I’ve been often heard saying the past few years, “The Geek is humanity’s dominant evolutionary force.” TSR gives us in the person of Nickie Haflinger the personification of the ULTIMATE GEEK. Forget Uber-Geek, this guy makes today’s Uber-Geek look like a coder kiddie poking around with a slide rule and abacus. This guy even makes me look bad.

If you have ever watched The Pretender, you know the basic plot of TSR. The hero is a man on the run, evading the government think tank that raised him by adopting a series of new identities. Unlike The Pretender, our hero lives in a near future where everything is monitored by the ‘net, and changing identities and professions is a little more complicated. But our hero, Geek and Hacker extrodinaire is up to the challenge. By tapping into the Continental Network, he is able to rewrite himself from any telephone.

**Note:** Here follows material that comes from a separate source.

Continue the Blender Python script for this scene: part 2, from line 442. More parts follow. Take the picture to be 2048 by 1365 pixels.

TSR was published in 1975, and amazingly enough paints a picture that is accurate with the world we know today, and that is just around the corner in the years of the early 21st century. This is no small wonder, since the novel was in turn based on Alivin Toffler’s excellent work, Future Shock. Among the things he got right (or damn near close) are the use of a vast computer network in everyday life, laser printers, a huge earthquake in California (ok safe bet there), and the Philippine’s first woman president.

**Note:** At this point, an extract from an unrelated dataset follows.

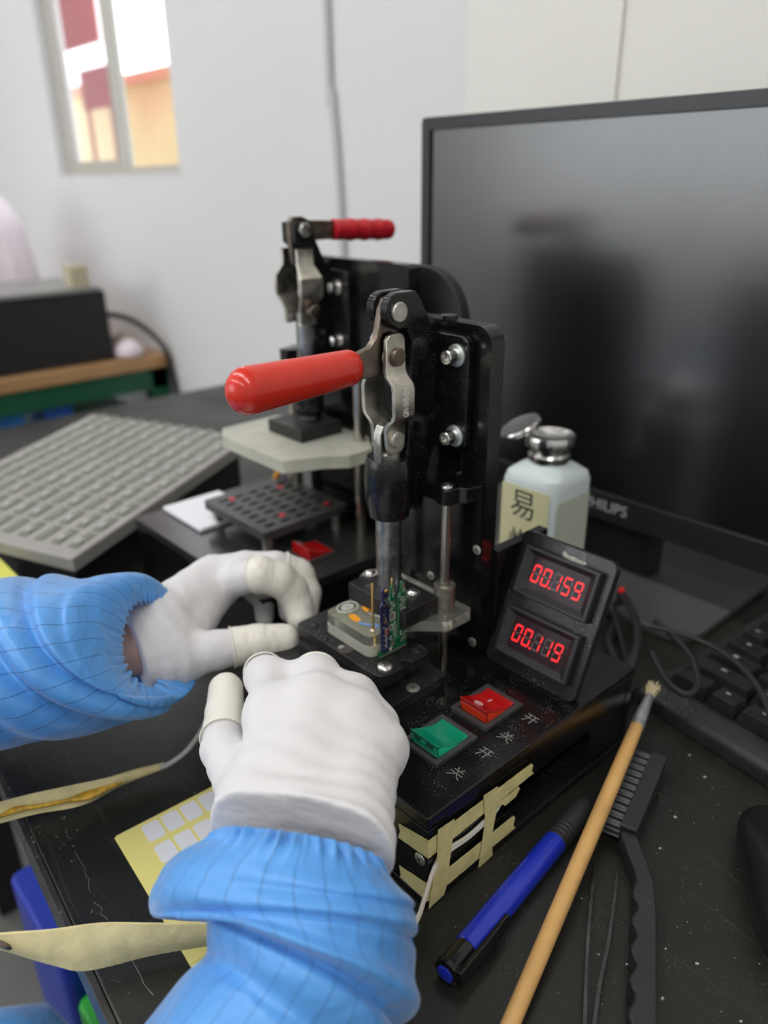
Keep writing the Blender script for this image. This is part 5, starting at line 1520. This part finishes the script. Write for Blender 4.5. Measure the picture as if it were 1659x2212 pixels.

TSR also has many things that will appeal to the geek reader. This book has more great quotes for a .signature than a Dave Barry column. (I used, “There are two kinds of fool. One says, ‘This is old, and therefore good.’ And one says, ‘This is new, and therefore better.’” for a few years.) The book is interlaced with short passages that help flavor the work and allow us to vicariously live in the near future that Brunner has imagined, and each passage, long and short are headed with snappy titles like, “PARADOX, NEXT STOP AFTER THE BOONDOCKS”, “LET NOT THY WRONG HEAD KNOW WHAT THY RIGHT HEAD DOETH”, and, “AN ALARMING THING TO FIND ON YOUR OVERNIGHT MAIL-STORE REEL”. Included in the text of the books are the detailed rules to an “imaginary” game known as “Fencing” just waiting for someone to actually code the thing and make it a reality.

The Shockwave Rider, is not just a good book, it is an excellent book, and I cannot give a higher recommendation.